Commentators have said Mr Darling didn’t address the key issue of how he was going to cut the national deficit in the PBR by half over the next four years – instead outlining plans to continue spending until 2011, claimed his tax hikes would hit the middle classes and that SMEs would be adversely affected.
Around 10m people earning more than £20,000 will face National Insurance rises in 2011, bankers and public sector workers were also hit with a one-off 50% levy on bank bonuses over £25,000 and two-year cap on pay rises for public workers.
Other measures announced will see VAT return to 17.5% from January 1, the Enterprise Finance Guarantee loan scheme extended for another 12 months, £160m in investment in low-carbon and renewable projects and the basic state pension.
Mr Darling admitted the economy was forecast to shrink 4.75% in 2009, worse than the 3.5% forecast in April and that forecasted borrowing would be £178bn in 2009, £3bn higher than predicted in April.
However, he said the estimated public cost of bank bailouts would be cut from £50bn to £10bn.
Further announcements were made to cut carbon emissions and tax landline phones to pay for superfast broadband.
Andrew Palmer, CBI director for Yorkshire and the Humber, said: “There were two tests for this Pre-Budget report. First, would it increase the credibility of Government plans to restore the public finances? Second, would it be a platform for job creation and economic growth? The Government has failed on both counts.
“The Chancellor has made a serious mistake imposing an extra jobs tax at a time when the economic recovery will still be fragile. Increasing National Insurance contributions will hold back job creation and growth.
“He has also missed the opportunity to increase the UK’s credibility by reducing the public deficit earlier. The Government still needs to set out fuller plans on how it will reduce public expenditure.”

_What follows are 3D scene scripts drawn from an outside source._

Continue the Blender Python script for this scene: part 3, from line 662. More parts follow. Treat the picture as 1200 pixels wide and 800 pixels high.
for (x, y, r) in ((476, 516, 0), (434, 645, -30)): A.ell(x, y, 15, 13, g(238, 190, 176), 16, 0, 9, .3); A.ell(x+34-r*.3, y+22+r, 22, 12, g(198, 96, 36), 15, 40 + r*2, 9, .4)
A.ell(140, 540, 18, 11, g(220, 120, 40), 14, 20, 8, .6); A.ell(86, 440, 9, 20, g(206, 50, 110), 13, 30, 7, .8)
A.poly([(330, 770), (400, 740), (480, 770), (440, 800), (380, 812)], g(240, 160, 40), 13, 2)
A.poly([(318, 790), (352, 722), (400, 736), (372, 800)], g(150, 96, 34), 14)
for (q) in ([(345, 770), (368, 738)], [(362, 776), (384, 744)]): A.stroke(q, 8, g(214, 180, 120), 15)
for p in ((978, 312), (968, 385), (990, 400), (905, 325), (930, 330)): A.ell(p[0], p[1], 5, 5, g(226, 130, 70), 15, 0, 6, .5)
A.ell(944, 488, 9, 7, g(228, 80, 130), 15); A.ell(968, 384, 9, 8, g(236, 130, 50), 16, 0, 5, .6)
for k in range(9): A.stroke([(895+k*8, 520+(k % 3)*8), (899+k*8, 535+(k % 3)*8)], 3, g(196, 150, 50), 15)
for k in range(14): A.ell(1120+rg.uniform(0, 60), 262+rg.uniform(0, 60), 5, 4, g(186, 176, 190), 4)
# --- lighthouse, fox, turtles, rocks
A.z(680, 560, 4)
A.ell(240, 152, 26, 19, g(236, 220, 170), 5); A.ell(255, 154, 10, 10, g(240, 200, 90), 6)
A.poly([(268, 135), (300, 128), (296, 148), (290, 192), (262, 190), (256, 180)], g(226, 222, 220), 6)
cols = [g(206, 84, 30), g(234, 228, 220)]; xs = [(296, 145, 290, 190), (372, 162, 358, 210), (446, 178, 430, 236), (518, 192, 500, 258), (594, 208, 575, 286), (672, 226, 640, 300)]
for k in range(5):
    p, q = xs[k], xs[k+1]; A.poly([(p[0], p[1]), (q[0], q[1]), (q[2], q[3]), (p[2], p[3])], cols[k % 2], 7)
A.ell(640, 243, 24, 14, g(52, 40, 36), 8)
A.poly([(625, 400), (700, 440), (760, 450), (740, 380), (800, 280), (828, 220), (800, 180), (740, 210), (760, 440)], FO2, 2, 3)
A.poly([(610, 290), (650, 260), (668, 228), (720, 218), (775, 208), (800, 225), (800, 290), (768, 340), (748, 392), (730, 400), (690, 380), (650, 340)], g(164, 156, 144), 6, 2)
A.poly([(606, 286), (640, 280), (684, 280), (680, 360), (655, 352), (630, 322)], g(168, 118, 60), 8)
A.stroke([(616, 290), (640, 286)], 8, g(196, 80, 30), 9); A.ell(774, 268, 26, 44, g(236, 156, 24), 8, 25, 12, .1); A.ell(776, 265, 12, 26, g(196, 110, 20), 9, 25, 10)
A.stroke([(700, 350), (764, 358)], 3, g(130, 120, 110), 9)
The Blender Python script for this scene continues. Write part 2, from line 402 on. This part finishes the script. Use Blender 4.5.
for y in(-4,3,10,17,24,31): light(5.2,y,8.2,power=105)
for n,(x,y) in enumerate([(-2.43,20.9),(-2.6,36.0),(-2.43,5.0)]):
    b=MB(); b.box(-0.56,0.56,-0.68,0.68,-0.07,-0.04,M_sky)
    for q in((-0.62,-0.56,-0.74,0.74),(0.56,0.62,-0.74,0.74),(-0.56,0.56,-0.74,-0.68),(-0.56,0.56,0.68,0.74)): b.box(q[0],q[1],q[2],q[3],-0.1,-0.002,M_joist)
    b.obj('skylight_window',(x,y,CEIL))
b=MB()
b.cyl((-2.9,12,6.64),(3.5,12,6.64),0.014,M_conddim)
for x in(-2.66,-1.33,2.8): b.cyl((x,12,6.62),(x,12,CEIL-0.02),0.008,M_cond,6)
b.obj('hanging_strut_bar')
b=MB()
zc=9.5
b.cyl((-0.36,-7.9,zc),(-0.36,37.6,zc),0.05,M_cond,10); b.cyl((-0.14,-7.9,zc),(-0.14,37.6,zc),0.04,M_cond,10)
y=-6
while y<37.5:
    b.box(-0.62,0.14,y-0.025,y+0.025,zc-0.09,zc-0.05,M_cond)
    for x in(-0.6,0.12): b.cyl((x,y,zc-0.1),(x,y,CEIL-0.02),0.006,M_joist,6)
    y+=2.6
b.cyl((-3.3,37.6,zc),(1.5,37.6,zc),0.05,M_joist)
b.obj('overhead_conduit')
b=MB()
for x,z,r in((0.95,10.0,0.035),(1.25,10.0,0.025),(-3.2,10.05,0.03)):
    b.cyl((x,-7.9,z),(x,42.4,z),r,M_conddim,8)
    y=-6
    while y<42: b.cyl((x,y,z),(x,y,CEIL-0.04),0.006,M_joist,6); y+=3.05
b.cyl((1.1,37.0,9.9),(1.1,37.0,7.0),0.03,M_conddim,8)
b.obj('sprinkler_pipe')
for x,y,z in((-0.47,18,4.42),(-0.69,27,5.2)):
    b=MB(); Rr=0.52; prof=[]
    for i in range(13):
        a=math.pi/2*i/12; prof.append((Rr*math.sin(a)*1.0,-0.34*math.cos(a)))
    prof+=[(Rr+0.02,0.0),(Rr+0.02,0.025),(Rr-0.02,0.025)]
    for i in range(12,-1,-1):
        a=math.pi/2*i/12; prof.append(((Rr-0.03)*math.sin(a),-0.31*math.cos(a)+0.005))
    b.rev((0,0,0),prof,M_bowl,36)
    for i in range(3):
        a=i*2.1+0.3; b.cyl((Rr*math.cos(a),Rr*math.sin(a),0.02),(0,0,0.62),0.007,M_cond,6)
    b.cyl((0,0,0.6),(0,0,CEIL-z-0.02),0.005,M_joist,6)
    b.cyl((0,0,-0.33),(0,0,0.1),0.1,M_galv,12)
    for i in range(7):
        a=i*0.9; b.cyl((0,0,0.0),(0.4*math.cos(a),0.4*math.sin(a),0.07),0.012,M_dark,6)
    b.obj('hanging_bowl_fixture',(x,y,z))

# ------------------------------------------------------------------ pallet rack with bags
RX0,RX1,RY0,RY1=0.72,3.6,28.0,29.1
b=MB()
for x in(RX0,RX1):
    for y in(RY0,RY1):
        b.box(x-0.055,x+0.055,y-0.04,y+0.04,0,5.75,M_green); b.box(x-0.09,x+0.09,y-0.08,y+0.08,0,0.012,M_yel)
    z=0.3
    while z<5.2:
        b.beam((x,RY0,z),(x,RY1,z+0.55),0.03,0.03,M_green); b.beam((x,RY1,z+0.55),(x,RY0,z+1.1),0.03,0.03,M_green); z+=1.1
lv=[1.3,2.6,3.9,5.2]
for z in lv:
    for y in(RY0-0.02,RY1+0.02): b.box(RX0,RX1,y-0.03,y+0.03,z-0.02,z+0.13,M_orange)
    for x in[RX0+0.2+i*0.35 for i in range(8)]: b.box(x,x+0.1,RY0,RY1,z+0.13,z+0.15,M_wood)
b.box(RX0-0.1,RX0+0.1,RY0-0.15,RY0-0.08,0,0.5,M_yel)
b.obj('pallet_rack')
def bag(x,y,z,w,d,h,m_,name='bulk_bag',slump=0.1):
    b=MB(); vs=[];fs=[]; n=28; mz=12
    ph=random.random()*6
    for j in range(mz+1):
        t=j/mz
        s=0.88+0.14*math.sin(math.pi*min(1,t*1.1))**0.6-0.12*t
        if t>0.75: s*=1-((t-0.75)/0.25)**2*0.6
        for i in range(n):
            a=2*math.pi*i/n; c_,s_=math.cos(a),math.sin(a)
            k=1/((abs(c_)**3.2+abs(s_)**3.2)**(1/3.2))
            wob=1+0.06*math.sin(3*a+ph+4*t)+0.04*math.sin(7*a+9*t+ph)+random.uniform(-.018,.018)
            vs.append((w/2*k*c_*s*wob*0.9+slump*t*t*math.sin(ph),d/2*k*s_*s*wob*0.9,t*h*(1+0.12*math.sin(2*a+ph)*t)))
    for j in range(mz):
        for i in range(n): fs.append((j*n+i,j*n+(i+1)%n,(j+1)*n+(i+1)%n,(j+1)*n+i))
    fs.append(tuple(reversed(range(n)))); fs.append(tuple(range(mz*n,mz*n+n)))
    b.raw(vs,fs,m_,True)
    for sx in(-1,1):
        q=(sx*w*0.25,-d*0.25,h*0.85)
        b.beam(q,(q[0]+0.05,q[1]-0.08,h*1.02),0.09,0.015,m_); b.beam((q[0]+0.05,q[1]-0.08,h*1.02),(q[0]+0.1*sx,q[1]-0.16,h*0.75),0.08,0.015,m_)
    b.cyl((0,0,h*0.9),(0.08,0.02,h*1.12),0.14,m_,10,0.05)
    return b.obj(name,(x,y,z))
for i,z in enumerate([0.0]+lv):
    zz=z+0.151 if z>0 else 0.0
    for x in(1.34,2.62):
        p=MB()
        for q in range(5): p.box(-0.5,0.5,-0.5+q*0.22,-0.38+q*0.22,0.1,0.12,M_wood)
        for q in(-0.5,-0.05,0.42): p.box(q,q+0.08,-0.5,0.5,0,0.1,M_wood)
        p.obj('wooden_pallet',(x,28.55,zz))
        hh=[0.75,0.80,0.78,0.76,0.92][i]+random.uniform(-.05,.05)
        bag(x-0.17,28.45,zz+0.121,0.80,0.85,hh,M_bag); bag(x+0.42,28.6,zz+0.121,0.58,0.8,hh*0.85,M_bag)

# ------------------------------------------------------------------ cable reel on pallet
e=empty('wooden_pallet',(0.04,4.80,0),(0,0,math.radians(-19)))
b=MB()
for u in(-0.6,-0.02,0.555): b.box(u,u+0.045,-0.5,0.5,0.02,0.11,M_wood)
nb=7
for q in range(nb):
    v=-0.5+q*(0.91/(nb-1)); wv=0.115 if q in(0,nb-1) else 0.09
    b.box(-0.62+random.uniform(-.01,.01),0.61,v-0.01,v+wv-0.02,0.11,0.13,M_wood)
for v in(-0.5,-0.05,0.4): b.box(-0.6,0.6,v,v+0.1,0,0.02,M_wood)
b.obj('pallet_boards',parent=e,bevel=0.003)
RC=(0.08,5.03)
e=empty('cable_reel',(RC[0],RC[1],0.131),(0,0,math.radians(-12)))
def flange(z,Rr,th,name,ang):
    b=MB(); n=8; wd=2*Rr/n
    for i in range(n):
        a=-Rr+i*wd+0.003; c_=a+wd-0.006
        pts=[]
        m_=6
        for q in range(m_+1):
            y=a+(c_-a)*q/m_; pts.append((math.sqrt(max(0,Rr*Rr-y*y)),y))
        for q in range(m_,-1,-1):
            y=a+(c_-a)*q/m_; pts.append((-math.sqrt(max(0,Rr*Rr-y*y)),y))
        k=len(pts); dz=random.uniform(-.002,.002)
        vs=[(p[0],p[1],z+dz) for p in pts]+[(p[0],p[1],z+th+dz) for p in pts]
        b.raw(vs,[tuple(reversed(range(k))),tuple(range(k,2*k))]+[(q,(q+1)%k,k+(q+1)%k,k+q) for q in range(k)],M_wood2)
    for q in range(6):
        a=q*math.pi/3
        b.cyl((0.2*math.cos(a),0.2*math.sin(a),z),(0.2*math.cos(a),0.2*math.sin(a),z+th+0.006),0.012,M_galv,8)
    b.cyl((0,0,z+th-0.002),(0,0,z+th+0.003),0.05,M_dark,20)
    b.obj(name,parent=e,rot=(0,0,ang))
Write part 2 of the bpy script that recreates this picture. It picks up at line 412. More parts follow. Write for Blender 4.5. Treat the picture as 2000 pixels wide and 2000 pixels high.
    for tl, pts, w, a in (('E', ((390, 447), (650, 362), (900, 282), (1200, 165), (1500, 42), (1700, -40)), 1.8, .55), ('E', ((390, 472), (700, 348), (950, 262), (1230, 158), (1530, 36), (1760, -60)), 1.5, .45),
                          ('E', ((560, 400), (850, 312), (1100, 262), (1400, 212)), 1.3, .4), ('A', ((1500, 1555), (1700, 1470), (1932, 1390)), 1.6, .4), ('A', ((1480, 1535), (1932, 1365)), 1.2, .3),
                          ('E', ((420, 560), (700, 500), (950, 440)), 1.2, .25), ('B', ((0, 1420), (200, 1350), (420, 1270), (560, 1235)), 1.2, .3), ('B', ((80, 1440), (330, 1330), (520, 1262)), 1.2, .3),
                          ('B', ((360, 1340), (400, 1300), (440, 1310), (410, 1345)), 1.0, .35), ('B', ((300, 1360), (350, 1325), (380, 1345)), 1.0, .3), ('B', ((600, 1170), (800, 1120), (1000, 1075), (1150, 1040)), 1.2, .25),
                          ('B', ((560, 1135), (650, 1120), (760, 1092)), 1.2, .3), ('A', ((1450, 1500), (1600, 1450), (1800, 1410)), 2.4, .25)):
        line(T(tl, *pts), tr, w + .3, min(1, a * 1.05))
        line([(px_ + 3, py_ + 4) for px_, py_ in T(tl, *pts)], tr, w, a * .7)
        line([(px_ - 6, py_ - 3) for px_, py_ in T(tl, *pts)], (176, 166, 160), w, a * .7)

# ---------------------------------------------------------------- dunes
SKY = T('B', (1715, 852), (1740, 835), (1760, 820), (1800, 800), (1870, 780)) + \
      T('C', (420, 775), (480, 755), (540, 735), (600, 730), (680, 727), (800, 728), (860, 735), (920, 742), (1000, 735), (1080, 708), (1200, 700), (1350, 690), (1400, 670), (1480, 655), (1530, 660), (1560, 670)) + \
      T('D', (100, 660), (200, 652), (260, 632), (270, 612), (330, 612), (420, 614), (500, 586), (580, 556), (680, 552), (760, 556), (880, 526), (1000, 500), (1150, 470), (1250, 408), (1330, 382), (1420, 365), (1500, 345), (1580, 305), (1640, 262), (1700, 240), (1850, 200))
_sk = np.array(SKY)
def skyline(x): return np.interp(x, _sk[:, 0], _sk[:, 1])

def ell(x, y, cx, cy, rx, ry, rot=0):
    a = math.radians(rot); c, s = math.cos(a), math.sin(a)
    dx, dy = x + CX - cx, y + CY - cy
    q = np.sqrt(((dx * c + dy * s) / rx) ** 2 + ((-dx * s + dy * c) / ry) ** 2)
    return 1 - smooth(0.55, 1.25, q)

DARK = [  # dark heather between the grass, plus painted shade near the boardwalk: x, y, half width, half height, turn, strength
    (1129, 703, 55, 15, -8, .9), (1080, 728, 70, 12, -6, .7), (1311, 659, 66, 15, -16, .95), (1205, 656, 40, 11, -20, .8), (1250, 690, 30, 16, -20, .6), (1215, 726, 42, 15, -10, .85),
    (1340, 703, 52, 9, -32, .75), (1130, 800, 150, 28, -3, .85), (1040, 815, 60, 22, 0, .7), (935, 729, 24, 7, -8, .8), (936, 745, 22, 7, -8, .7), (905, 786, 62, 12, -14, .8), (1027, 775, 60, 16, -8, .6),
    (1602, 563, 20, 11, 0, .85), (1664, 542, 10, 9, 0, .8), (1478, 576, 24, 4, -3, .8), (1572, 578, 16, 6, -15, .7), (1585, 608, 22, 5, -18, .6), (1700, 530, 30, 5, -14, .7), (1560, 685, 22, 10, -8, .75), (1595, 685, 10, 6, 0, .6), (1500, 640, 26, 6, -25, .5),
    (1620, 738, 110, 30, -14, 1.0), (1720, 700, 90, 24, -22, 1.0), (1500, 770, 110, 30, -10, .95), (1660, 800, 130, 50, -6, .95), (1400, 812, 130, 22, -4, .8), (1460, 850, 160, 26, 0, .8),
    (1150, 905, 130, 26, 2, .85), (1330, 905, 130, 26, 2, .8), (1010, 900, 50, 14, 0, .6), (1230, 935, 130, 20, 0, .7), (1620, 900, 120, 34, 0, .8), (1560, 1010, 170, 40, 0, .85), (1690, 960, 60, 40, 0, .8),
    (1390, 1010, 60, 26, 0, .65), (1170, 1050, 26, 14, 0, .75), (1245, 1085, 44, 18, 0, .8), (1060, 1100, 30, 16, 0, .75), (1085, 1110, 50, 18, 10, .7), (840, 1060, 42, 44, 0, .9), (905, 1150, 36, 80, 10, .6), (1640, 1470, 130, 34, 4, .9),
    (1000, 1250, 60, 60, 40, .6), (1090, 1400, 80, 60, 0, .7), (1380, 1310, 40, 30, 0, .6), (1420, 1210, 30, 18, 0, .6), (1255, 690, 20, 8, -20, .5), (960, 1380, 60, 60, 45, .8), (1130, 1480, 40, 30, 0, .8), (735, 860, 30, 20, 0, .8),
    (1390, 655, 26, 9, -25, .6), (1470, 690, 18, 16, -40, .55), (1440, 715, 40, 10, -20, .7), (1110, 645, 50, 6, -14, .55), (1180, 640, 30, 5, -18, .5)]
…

The Forum of Private Business believes that raising NICs by another 0.5% in 2011 is grossly unfair and will leave small employers and their employees paying the price for mistakes made by global financial institutions.
FPB chief executive Phil Orford said: “This tax hike will come at the worst possible time for small firms – just at the point where, hopefully, the economy will be in recovery and they will be looking into taking on new staff.”
Nick Pontone, director of policy at Yorkshire and Humber Chambers of Commerce, said: “This Pre-Budget Report will be quickly forgotten because it has simply delayed the big decisions until after the general election. We wanted to see a credible plan both for future economic growth and to tackle the eye watering deficit in the public finances.”